:: EXERCISE BRIEF ::
Omit images. Retype all entries verbatim.

........

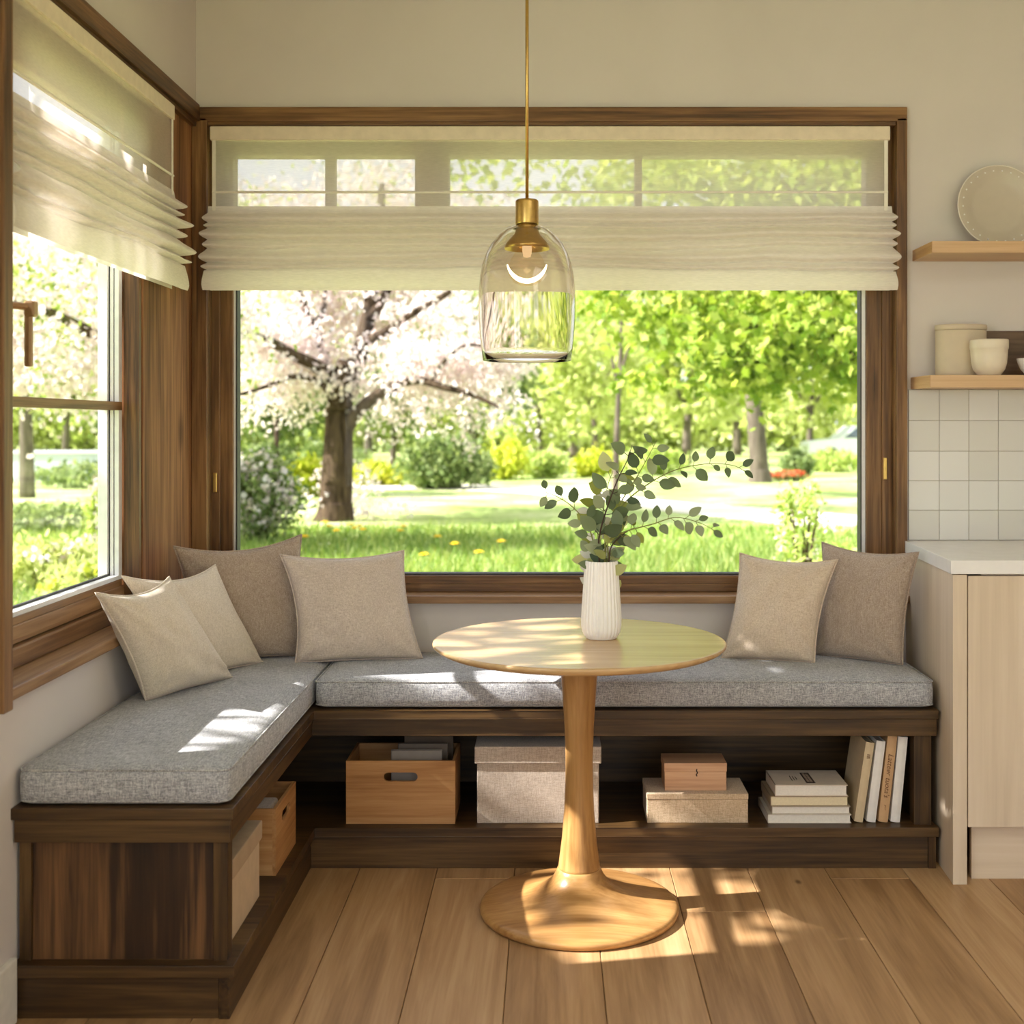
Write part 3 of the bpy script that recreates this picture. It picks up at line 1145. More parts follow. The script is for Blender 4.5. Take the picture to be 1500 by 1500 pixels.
M_stem_dark = plain('woody_stem', lin(70, 52, 40), 0.7)
M_stem_green = plain('green_stem', lin(136, 138, 76), 0.6)
M_euc = leafmat('eucalyptus_leaf', [(0, lin(84, 100, 76)), (.5, lin(122, 138, 106)), (1, lin(168, 178, 148))], .38, (1, 1, .7), .5)
M_euc_yel = leafmat('young_leaf', [(0, lin(136, 146, 70)), (.5, lin(170, 176, 104)), (1, lin(214, 214, 170))], .4)
M_petal = leafmat('pale_leaf', [(0, lin(196, 196, 184)), (1, lin(240, 238, 230))], .35, (1, 1, 1))
Vm = Vector((VX, VY, VZ + 0.02))
def vp_(px, py, dy):
    return at(px, py, VY + dy)
def stem(pts, dx=0.0, dy=0.0):
    return [(VX + dx * .5, VY + dy * .5, VZ + 0.03), (VX + dx, VY + dy, VZ + 0.212)] + [vp_(*p) for p in pts]
branch('tallest branch with a dark woody stem in the middle of the vase',
       stem([(878, 785, -.02), (890, 742, -.03), (905, 702, -.03), (918, 676, -.03), (926, 652, -.03)], -.006, -.01), (M_stem_dark, M_euc), 10, .040, 21, .0026, start=.5)
branch('branch reaching far right above the others in the vase',
       stem([(888, 780, .02), (912, 740, .03), (945, 712, .05), (985, 690, .06), (1030, 680, .07), (1070, 681, .07), (1092, 690, .07)], .012, .008), (M_stem_green, M_euc), 20, .034, 22, start=.45)
branch('branch drooping right just above the tabletop',
       stem([(892, 792, -.02), (918, 778, -.05), (955, 768, -.06), (990, 758, -.07), (1025, 766, -.07), (1048, 778, -.07)], .018, -.012), (M_stem_green, M_euc), 22, .031, 23, start=.3)
branch('branch bending out to the left of the vase',
       stem([(868, 790, -.01), (858, 765, -.02), (838, 742, -.03), (815, 727, -.04), (790, 718, -.04)], -.02, 0), (M_stem_green, M_euc), 14, .034, 24, start=.35)
branch('upright branch with yellowish young leaves at the back of the vase',
       stem([(880, 785, .03), (884, 745, .05), (890, 712, .05), (898, 690, .05)], .0, .018), (M_stem_green, M_euc_yel), 14, .044, 25, start=.3)
branch('branch rising to a leafy tip right of the tallest one',
       stem([(890, 780, -.01), (910, 735, .0), (932, 700, .0), (950, 668, .0), (962, 645, .0)], .01, .0), (M_stem_green, M_euc), 18, .036, 26, start=.35)
branch('short branch with pale whitish leaves at the vase mouth',
       stem([(876, 790, .0), (872, 760, .03), (868, 735, .04), (880, 715, .05)], -.012, .014), (M_stem_green, M_petal), 14, .034, 27, start=.25)
branch('short green sprig hanging over the right rim of the vase',
       stem([(896, 800, -.02), (910, 785, -.03), (925, 775, -.04), (940, 772, -.05)], .02, -.02), (M_stem_dark, M_euc_yel), 12, .028, 28, start=.3)

# ------------------------------------------------------------------ pendant lamp
LX, LY = -0.0616, 3.36
s_ = LY / F
def lz(py):
    return H - (py - 622) * s_
lamp = thing('pendant_lamp', 'clear glass dome pendant with brass cap above the table', 'lamp', (LX, LY, ZC))
bm = bmesh.new()
lathe(bm, [(0, ZC - .0005), (.055, ZC - .0005), (.055, ZC - .02), (.05, ZC - .025), (0, ZC - .025)], LX, LY, 48)
part('ceiling_canopy', bm, M_brass, lamp)
bm = bmesh.new()
tube(bm, [(LX, LY, lz(294)), (LX, LY, ZC - .024)], 0.0046, 16)
part('suspension_rod', bm, M_brass, lamp, True)
bm = bmesh.new()
lathe(bm, [(0, lz(293)), (.028, lz(293)), (.0310, lz(294.5)), (.0316, lz(297)), (.0316, lz(327)), (.0308, lz(329.5)), (.028, lz(330)), (0, lz(330))], LX, LY, 64)
part('brass_cap', bm, M_brass, lamp, True)
bm = bmesh.new()
lathe(bm, [(.026, lz(330)), (.031, lz(338)), (.0355, lz(344)), (.047, lz(350)), (.0560, lz(355)), (.0606, lz(360)), (.0620, lz(365)), (.0605, lz(365)), (.052, lz(358)), (.040, lz(352)), (.026, lz(347)), (0, lz(346))], LX, LY, 64)
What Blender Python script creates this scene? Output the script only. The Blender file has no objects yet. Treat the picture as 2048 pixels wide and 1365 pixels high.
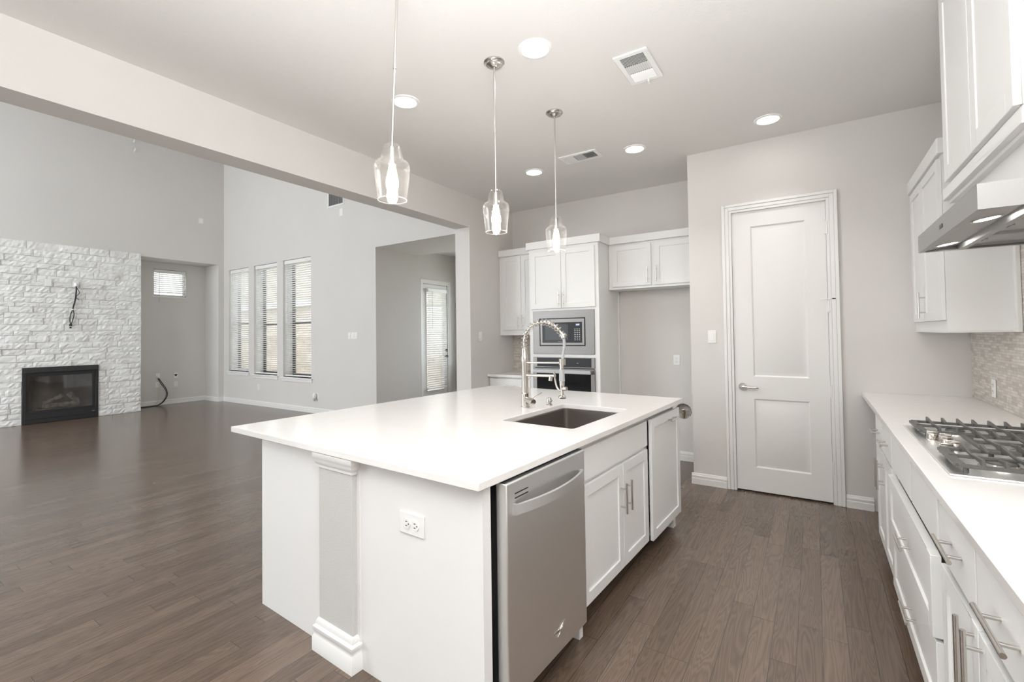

........

:: EXERCISE SOLUTION ::
Write part 3 of the bpy script that recreates this picture. It picks up at line 1145. More parts follow. The script is for Blender 4.5. Take the picture to be 1500 by 1500 pixels.
M_stem_dark = plain('woody_stem', lin(70, 52, 40), 0.7)
M_stem_green = plain('green_stem', lin(136, 138, 76), 0.6)
M_euc = leafmat('eucalyptus_leaf', [(0, lin(84, 100, 76)), (.5, lin(122, 138, 106)), (1, lin(168, 178, 148))], .38, (1, 1, .7), .5)
M_euc_yel = leafmat('young_leaf', [(0, lin(136, 146, 70)), (.5, lin(170, 176, 104)), (1, lin(214, 214, 170))], .4)
M_petal = leafmat('pale_leaf', [(0, lin(196, 196, 184)), (1, lin(240, 238, 230))], .35, (1, 1, 1))
Vm = Vector((VX, VY, VZ + 0.02))
def vp_(px, py, dy):
    return at(px, py, VY + dy)
def stem(pts, dx=0.0, dy=0.0):
    return [(VX + dx * .5, VY + dy * .5, VZ + 0.03), (VX + dx, VY + dy, VZ + 0.212)] + [vp_(*p) for p in pts]
branch('tallest branch with a dark woody stem in the middle of the vase',
       stem([(878, 785, -.02), (890, 742, -.03), (905, 702, -.03), (918, 676, -.03), (926, 652, -.03)], -.006, -.01), (M_stem_dark, M_euc), 10, .040, 21, .0026, start=.5)
branch('branch reaching far right above the others in the vase',
       stem([(888, 780, .02), (912, 740, .03), (945, 712, .05), (985, 690, .06), (1030, 680, .07), (1070, 681, .07), (1092, 690, .07)], .012, .008), (M_stem_green, M_euc), 20, .034, 22, start=.45)
branch('branch drooping right just above the tabletop',
       stem([(892, 792, -.02), (918, 778, -.05), (955, 768, -.06), (990, 758, -.07), (1025, 766, -.07), (1048, 778, -.07)], .018, -.012), (M_stem_green, M_euc), 22, .031, 23, start=.3)
branch('branch bending out to the left of the vase',
       stem([(868, 790, -.01), (858, 765, -.02), (838, 742, -.03), (815, 727, -.04), (790, 718, -.04)], -.02, 0), (M_stem_green, M_euc), 14, .034, 24, start=.35)
branch('upright branch with yellowish young leaves at the back of the vase',
       stem([(880, 785, .03), (884, 745, .05), (890, 712, .05), (898, 690, .05)], .0, .018), (M_stem_green, M_euc_yel), 14, .044, 25, start=.3)
branch('branch rising to a leafy tip right of the tallest one',
       stem([(890, 780, -.01), (910, 735, .0), (932, 700, .0), (950, 668, .0), (962, 645, .0)], .01, .0), (M_stem_green, M_euc), 18, .036, 26, start=.35)
branch('short branch with pale whitish leaves at the vase mouth',
       stem([(876, 790, .0), (872, 760, .03), (868, 735, .04), (880, 715, .05)], -.012, .014), (M_stem_green, M_petal), 14, .034, 27, start=.25)
branch('short green sprig hanging over the right rim of the vase',
       stem([(896, 800, -.02), (910, 785, -.03), (925, 775, -.04), (940, 772, -.05)], .02, -.02), (M_stem_dark, M_euc_yel), 12, .028, 28, start=.3)

# ------------------------------------------------------------------ pendant lamp
LX, LY = -0.0616, 3.36
s_ = LY / F
def lz(py):
    return H - (py - 622) * s_
lamp = thing('pendant_lamp', 'clear glass dome pendant with brass cap above the table', 'lamp', (LX, LY, ZC))
bm = bmesh.new()
lathe(bm, [(0, ZC - .0005), (.055, ZC - .0005), (.055, ZC - .02), (.05, ZC - .025), (0, ZC - .025)], LX, LY, 48)
part('ceiling_canopy', bm, M_brass, lamp)
bm = bmesh.new()
tube(bm, [(LX, LY, lz(294)), (LX, LY, ZC - .024)], 0.0046, 16)
part('suspension_rod', bm, M_brass, lamp, True)
bm = bmesh.new()
lathe(bm, [(0, lz(293)), (.028, lz(293)), (.0310, lz(294.5)), (.0316, lz(297)), (.0316, lz(327)), (.0308, lz(329.5)), (.028, lz(330)), (0, lz(330))], LX, LY, 64)
part('brass_cap', bm, M_brass, lamp, True)
bm = bmesh.new()
lathe(bm, [(.026, lz(330)), (.031, lz(338)), (.0355, lz(344)), (.047, lz(350)), (.0560, lz(355)), (.0606, lz(360)), (.0620, lz(365)), (.0605, lz(365)), (.052, lz(358)), (.040, lz(352)), (.026, lz(347)), (0, lz(346))], LX, LY, 64)
What Blender Python script creates this scene? Output the script only. The Blender file has no objects yet. Treat the picture as 2048 pixels wide and 1365 pixels high.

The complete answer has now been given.